Billet Doux by Fragonard {Perfume Review & Musings}
Billet Doux (Love Letter/Note) is the latest release by Fragonard, to celebrate the 80th Anniversary of the perfume house. It is a re-edition and an adaptation of an original fragrance from the 1950s from the house's catalogue. The name of the perfume itself was inspired by a painting bearing the same name by Jean-Honoré Fragonard; the house was named after the painter. According to Fragonard, Billet Doux "... pays homage to the most beautiful flowers of the French Riviera: Sweet William carnation, peony and frangipani with accords of bergamot, lemon and mandarin all on a soft background of cedar, vanilla and musk".
Billet Doux is a priori a soft carnation fragrance offering discreet but unexpected developments thanks to the significant additions of frangipani and orris. It evolves from being soft, powdery, and gently spicy to being creamy, mellow, and discreetly lush, then rootey.The contrast between these different stages of the development gives it its character. The drydown is a light combination of deliciously understated vanilla and faintly smokey cedar wood with rootey overtones with the orris peaking through much later in the drydown...
In the opening, the Sweet William carnation offers its spicy accents reminiscent of clove accompanied here by understated candy-sweet overtones and more marked citrusy ones, the bergamot, lemon and mandarin. The carnation is gentle, powdery, and soft. One can also feel the woods readily. It is reminiscent of Terracotta Guerlain Voile d'Eté in this first stage. An animalic base comes through; it is listed as a musk note but to my nose it smells a little bit dirtier, like civet. The piquancy of the carnation here is counterbalanced by the round and mellow note of frangipani which rounds off the fragrance.

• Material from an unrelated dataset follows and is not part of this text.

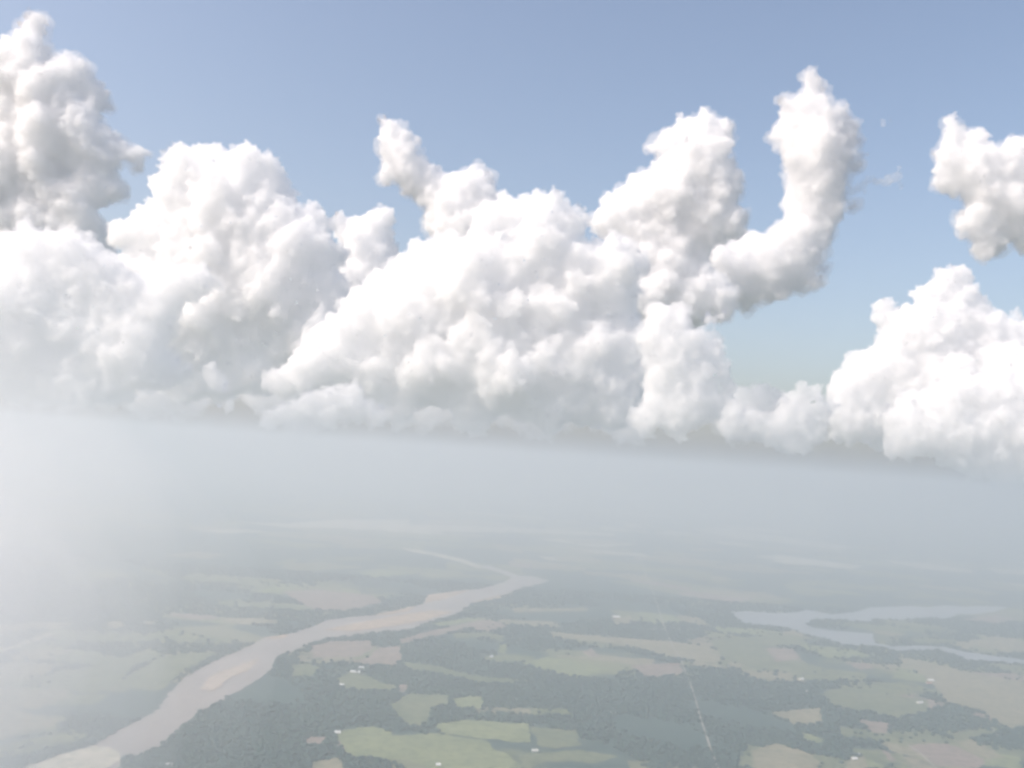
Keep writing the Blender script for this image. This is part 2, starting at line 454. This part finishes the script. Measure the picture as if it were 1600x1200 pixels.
# ------------------------------------------------------------------ woodland: tens of thousands of crowns nobody could count
PARCELS = parcels()
def woodland():
    rng = np.random.default_rng(4)
    n = 105000
    Y = 3200.0 * (11500.0 / 3200.0) ** rng.random(n)          # denser near the aircraft
    X = (rng.random(n) * 2 - 1) * (Y * 0.60 + 300)
    keep = np.ones(n, bool)
    for p in [RIVER, LAKE] + [f[1] for f in FIELDS]:
        q = gp(p)
        keep &= ~inside(q, X, Y)
    lone = rng.random(n) < 0.05                             # lone trees stand in the small fields
    for q in PARCELS:
        if q[0][1] < 12500: keep &= lone | ~inside(q, X, Y)
    for P in ROADS:                                         # a cleared verge on both sides of every road
        for a_, b_ in zip(P, P[1:]):
            ax, ay, bx, by = a_.x, a_.y, b_.x, b_.y
            t_ = np.clip(((X - ax) * (bx - ax) + (Y - ay) * (by - ay)) / ((bx - ax) ** 2 + (by - ay) ** 2), 0, 1)
            keep &= np.hypot(X - ax - t_ * (bx - ax), Y - ay - t_ * (by - ay)) > 8
    # open country between the woods, in patches
    ph = np.sin(X / 430.0 + 1.7 * np.sin(Y / 610.0)) + np.sin(Y / 380.0 + 1.3 * np.sin(X / 520.0 + 1)) + 0.6 * np.sin((X + Y) / 170.0)
    keep &= (ph + rng.random(n) * 0.8) < 1.1
    X, Y = X[keep], Y[keep]
    n = len(X)
    t = (1 + 5 ** .5) / 2
    b = np.array([(-1, t, 0), (1, t, 0), (-1, -t, 0), (1, -t, 0), (0, -1, t), (0, 1, t), (0, -1, -t), (0, 1, -t), (t, 0, -1), (t, 0, 1), (-t, 0, -1), (-t, 0, 1)]) / math.sqrt(1 + t * t)
    f = np.array([(0, 11, 5), (0, 5, 1), (0, 1, 7), (0, 7, 10), (0, 10, 11), (1, 5, 9), (5, 11, 4), (11, 10, 2), (10, 7, 6), (7, 1, 8), (3, 9, 4), (3, 4, 2), (3, 2, 6), (3, 6, 8), (3, 8, 9), (4, 9, 5), (2, 4, 11), (6, 2, 10), (8, 6, 7), (9, 8, 1)])
    s = rng.uniform(8, 15, n) * (0.7 + Y / 12000.0)
    v = b[None] * (s[:, None, None] * rng.uniform(0.75, 1.25, (n, 12, 1)))
    v[:, :, 2] *= 0.62
    v[:, :, 0] += X[:, None]; v[:, :, 1] += Y[:, None]; v[:, :, 2] += rng.uniform(3, 11, n)[:, None]
    F = (f[None] + (np.arange(n) * 12)[:, None, None]).reshape(-1, 3)
    me = bpy.data.meshes.new('woodland')
    me.vertices.add(n * 12); me.vertices.foreach_set('co', v.reshape(-1))
    me.loops.add(F.size); me.loops.foreach_set('vertex_index', F.reshape(-1).astype(np.int32))
    me.polygons.add(len(F)); me.polygons.foreach_set('loop_start', np.arange(0, F.size, 3, dtype=np.int32))
    me.update(calc_edges=True)
    tag(link('woodland', me, M['canopy']), 'dark green woodland covering the plain between fields', 'woodland', kind='stuff')
woodland()

# ------------------------------------------------------------------ farm buildings
def building(px, py, w, d, h, rot, roof_mat, name, label, cat, group='farm buildings scattered over the plain'):
    p = on_ground(px, py)
    e = link(name, None)
    e.location = (p.x, p.y, 0); e.rotation_euler = (0, 0, R(rot))
    tag(e, label, cat, group)
    w *= 1.45; d *= 1.35; h *= 1.2
    a, b = w / 2, d / 2
    rise = d * 0.28
    vs = [(-a, -b, 0), (a, -b, 0), (a, b, 0), (-a, b, 0), (-a, -b, h), (a, -b, h), (a, b, h), (-a, b, h), (-a, 0, h + rise), (a, 0, h + rise)]
    me = bpy.data.meshes.new('wall')
    me.from_pydata(vs, [], [(0, 1, 5, 4), (2, 3, 7, 6), (1, 2, 6, 9, 5), (3, 0, 4, 8, 7)])
    link('wall', me, M['wall'], e)
    o, k = 0.8, 0.28
    v, f = [], []
    for s in (-1, 1):
        q = [(-a - o, s * (b + o), h - o * .5), (a + o, s * (b + o), h - o * .5), (a + o, 0, h + rise + .1), (-a - o, 0, h + rise + .1)]
        i = len(v)
        v += q + [(x, y, z + k) for x, y, z in q]
        f += [(i, i + 1, i + 2, i + 3), (i + 4, i + 7, i + 6, i + 5), (i, i + 4, i + 5, i + 1), (i + 1, i + 5, i + 6, i + 2), (i + 3, i + 2, i + 6, i + 7), (i, i + 3, i + 7, i + 4)]
    me = bpy.data.meshes.new('roof'); me.from_pydata(v, [], f)
    link('roof', me, roof_mat, e)
    dr = bpy.data.meshes.new('door')
    x0, x1, y0, y1 = -3, 3, -b - .25, -b - .01
    dr.from_pydata([(x0, y0, 0), (x1, y0, 0), (x1, y1, 0), (x0, y1, 0), (x0, y0, h * .8), (x1, y0, h * .8), (x1, y1, h * .8), (x0, y1, h * .8)], [],
                   [(0, 1, 5, 4), (1, 2, 6, 5), (2, 3, 7, 6), (3, 0, 4, 7), (4, 5, 6, 7)])
    link('door', dr, M['grey'], e)
    return e
W = M['white']
building(555, 1051, 46, 20, 6, 4, W, 'barn', 'long white roofed barn just south of the river bend', 'barn')
building(564, 1044, 30, 16, 5, 10, W, 'barn', 'smaller white barn right behind the long barn near the river', 'barn')
building(534, 1071, 18, 16, 5, 0, W, 'barn', 'small white shed at the edge of the woods south of the river', 'shed')
building(527, 1146, 22, 20, 6, 20, W, 'barn', 'bright white barn at the left corner of the large green field', 'barn')
building(836, 1174, 22, 18, 5, 15, M['wall'], 'farmhouse', 'pale farmhouse at the right end of the dark hedge among green fields', 'house')
building(259, 1197, 40, 22, 5, 5, W, 'barn', 'white barn by the river bank at the bottom left', 'barn')
building(685, 1196, 16, 14, 5, 0, W, 'farmhouse', 'tiny white house below the striped green fields', 'house')
building(1252, 1062, 26, 22, 6, 30, W, 'barn', 'upper white building of a pair in the wooded farmland', 'barn')
building(1262, 1081, 24, 18, 5, 12, M['wall'], 'farmhouse', 'pale house just below another white building in wooded farmland', 'house')
building(1454, 1064, 34, 24, 6, 10, W, 'barn', 'bright white building with a red roofed neighbour at the field edge', 'barn')
building(1451, 1068, 30, 14, 5, 8, M['red'], 'barn', 'red roofed shed in front of a white building at the field edge', 'shed')
building(1437, 1099, 34, 20, 6, 28, W, 'barn', 'white barn standing alone below the tan field edge', 'barn')
building(1424, 1123, 24, 18, 5, 35, W, 'barn', 'small white barn beside the pinkish field', 'barn')
building(1334, 1187, 26, 20, 6, 25, W, 'farmhouse', 'white house in the farmyard at the bottom right', 'house')
building(1342, 1180, 20, 14, 5, 60, M['grey'], 'barn', 'grey roofed shed behind the farmyard house at the bottom right', 'shed')
building(958, 1115, 22, 16, 5, 5, M['grey'], 'farmhouse', 'grey house alone in the dark central woodland', 'house')
building(767, 1027, 26, 20, 6, 60, W, 'farmhouse', 'white house by the small clearing south of the lake road', 'house')
building(1308, 855, 120, 60, 12, 10, W, 'warehouse', 'large white warehouse in the distant pale strip', 'warehouse')
building(963, 965, 50, 30, 8, 10, W, 'barn', 'white barn on the tan patch left of the road', 'barn')

# ------------------------------------------------------------------ clouds
def cloud_material(name, mfp, tint=(1.0, 1.0, 1.0)):
    mt = bpy.data.materials.new(name); mt.use_nodes = True
    nt = mt.node_tree; nt.nodes.remove(nt.nodes['Principled BSDF'])
    out = nt.nodes['Material Output']
    vs = nt.nodes.new('ShaderNodeVolumeScatter')
    vs.inputs['Color'].default_value = (*tint, 1)
    vs.inputs['Density'].default_value = 1.0 / mfp
    vs.inputs['Anisotropy'].default_value = 0.0
    nt.links.new(vs.outputs[0], out.inputs['Volume'])
    tr = nt.nodes.new('ShaderNodeBsdfTransparent')
    di = nt.nodes.new('ShaderNodeBsdfDiffuse')
    di.inputs['Color'].default_value = (0.95, 0.95, 0.95, 1)
    mx = nt.nodes.new('ShaderNodeMixShader'); mx.inputs[0].default_value = VEIL
    nt.links.new(tr.outputs[0], mx.inputs[1]); nt.links.new(di.outputs[0], mx.inputs[2])
    nt.links.new(mx.outputs[0], out.inputs['Surface'])
    return mt
VEIL = 0.02
def ico(sub):
    import bmesh
    bm = bmesh.new(); bmesh.ops.create_icosphere(bm, subdivisions=sub, radius=1.0)
    v = np.array([x.co[:] for x in bm.verts]); f = np.array([[q.index for q in x.verts] for x in bm.faces])
    bm.free()
    return v, f
ICO = {1: ico(1), 2: ico(2), 3: ico(3)}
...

The middle stage of the perfume is creamy as the frangipani takes center stage lightened up by citrus notes and discreetly enlivened by the spicy carnation which are now in the background. The drydown presents an interesting contrast between cedar and vanilla making it smell a bit like wet chalk or clay, in a good way. It turns into a lovely and not-to-sweet vanilla dominated skin scent thanks to the cedar and a rootey note which impart some of its smokiness, dryness and sobriety to the quite subtle vanilla. Further along, the drydown makes me think decidedly of a light creamy dessert with eggs in it, in which chalk would have been added as a softening ingredient like it is done in Indonesian cookery. I find that the cedar note continues to pique my interest all along as it smells rather unconventional in this context. The powderiness in this perfume is a little unusual as it has a creamy facet to it and makes me think, as I already said, more of a humid bit of chalk than of a powder box. The longer drydown turns Billet Doux into an orris scent. The perfume appears to be both an understated and contrasted scent.
It is interesting to see that just like with the recent re-edition of Baghari by Piguet, we are offered an adaptation of a 1950s fragrance. In both cases they turn out to be soft powdery white florals with a little soapy sharpness to them. These last two perfumes can be linked not because they smell similar but because they belong to the same family of fragrances. Billet Doux, as indicated by its name in French is particularly soft, more so than Baghari. If there are any aldehydes in Billet Doux, they are much more toned down; I say this as I find the perfume to be discreetly heady and so would not be surprised if there were aldehydes in it.
Billet Doux will please people who are looking for discreet and soft scents and who enjoy a little vintage feel. The price for the perfume is a steal at only 45 Euros for an interesting gold flacon which seems to be a cross between an Art Deco vase and an Antique urn. It is a Romantic gift idea that would be not too risky as the fragrance is understated. Billet Doux looks very much like a fragrance a man would offer a woman in the 1950s. The fragrance is already available for purchase from the Fragonard site here.
Helene, I think this sounds pretty much perfect, from the Terracotta reference, through the animalic part, on past the carnations and into the rooty smokiness!